Ainda assim fiquemos com a noção de ilegalidade. Diante da situação posta o que resta à Reitoria? Restituir a legalidade? Diz a Administração da Universidade que está obrigada a resgatar a ordem e, desse modo, para devida defesa do patrimônio público, ingressou com ação de reintegração de posse. E obteve a liminar. Mas, novamente, faz-se importante ponderar. Qual o valor que a Reitoria está buscando preservar? Está preservando o patrimônio, ou seja, os bens materiais. Com isso, mais uma vez, está se furtando ao diálogo pelo uso da força, ainda que ancorada por decisão judicial e pretende utilizar essa força para repelir aqueles que chama de “invasores”, só que os tais “invasores” não são números, são pessoas, e mais, são alunos e servidores, que estão ali, mesmo que em ato de pretensa ilegalidade, para o exercício de uma ação política contra atos que acusam terem sido ilegalmente cometidos pela Direção da Universidade, sobretudo no que se refere à abertura, por represália, de inúmeros inquéritos administrativos contra alunos e servidores, trazendo consigo, também, a reivindicação do que chamam “Fora PM!”
Na onda “moral e cívica” que histericamente se formou, essas pessoas estão sofrendo um verdadeiro massacre público, sendo agredidas por todos os lados. Mas, são só pessoas querendo expressar o seu sentimento e elegendo um meio de luta para tanto. São jovens que podiam não se importar com que se passa com os servidores ameaçados de dispensa por justa causa. Podiam não se importar com o futuro da Universidade, pois estão de passagem pelo Campus e com o Diploma universitário podem estar prestes a se inserir, exitosamente, no mercado de trabalho. Podiam, simplesmente, estar por aí sem muitos propósitos na vida. Mas, não. Estão lá, lutando, exercendo cidadania, aprendendo a se organizar, produzindo saberes, adquirindo experiência de vida, aprofundando idéias e debates… Só isso já seria motivo relevante para que as admirássemos, mesmo sem concordar com suas bandeiras ou métodos, apontando-os como açodados, inoportunos, radicais etc. Mas, não se há de esquecer que foram atitudes tomadas mediante forte emoção, ditada por um sentimento de injustiça e no calor de efervescência política em um ambiente universitário. O fato é que somente a partir de pessoas questionadoras, conscientizadas, inteligentes e lutadoras, como as que ora se mobilizam, o Brasil poderá, enfim, solver os seus eternos problemas.
Mas o que a Administração da Universidade planeja fazer com essas pessoas?
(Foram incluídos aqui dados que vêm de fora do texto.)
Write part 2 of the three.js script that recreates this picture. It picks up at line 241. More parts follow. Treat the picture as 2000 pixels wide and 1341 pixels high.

Submetê-las à força policial, assumindo todos os riscos daí conseqüentes, pois para a opinião pública, que fora forjada sobre o tema, vale mais a defesa do patrimônio que a preservação da integridade física ou mesmo da vida desses meninos contestadores de 17 anos ou um pouco mais e alguns servidores com vários anos de relevantes serviços prestados à Universidade.
Por que escrevo este texto? Porque me importo com a vida dessas pessoas. Porque me preocupa o cerco da força do poder contra uma mobilização reivindicatória. Porque não consigo dormir sossegado sabendo que a intransigência da Administração em estabelecer com estudantes e servidores um diálogo, ainda que difícil, longo e complexo, do qual, ademais, poderiam – e deveriam– participar as diversas inteligências da Universidade, que até agora, pesarosamente, ecoam um silêncio retumbante, pode produzir um verdadeiro massacre.
Não estou defendendo (nem condenando, por certo) a ação dos estudantes e servidores. Estou, meramente, rogando a todos, à sociedade, à mídia, à Administração da Universidade, ao Comando da Polícia Militar, e, sobretudo, à juíza que deferiu a liminar, para que repensem sua postura neste evento e permitam, enfim, o avanço do necessário diálogo a respeito das intrigadas questões que afligem, concretamente, a nossa Universidade.
Caso estes interlocutores não estejam dispostos a me escutar, volto-me, então, aos estudantes, aos quais chamo de alunos, se é que me concedem essa legitimidade, para pedir-lhes, então, que reflitam sobre as diversas outras possibilidades de manterem a mobilização, desocupando a Reitoria, até porque o anverso da escrita desse aparente verso triste pode ser a retomada do império da legalidade na Universidade em todos os níveis. Afinal, é possível difundir a todos os demais espaços essas e tantas outras reivindicações, não se restringindo apenas ao prédio velho e desconfortável da Reitoria!
Jorge Luiz Souto Maior é professor livre-docente da Faculdade de Direito da USP e membro da Associação Juízes para a Democracia (AJD).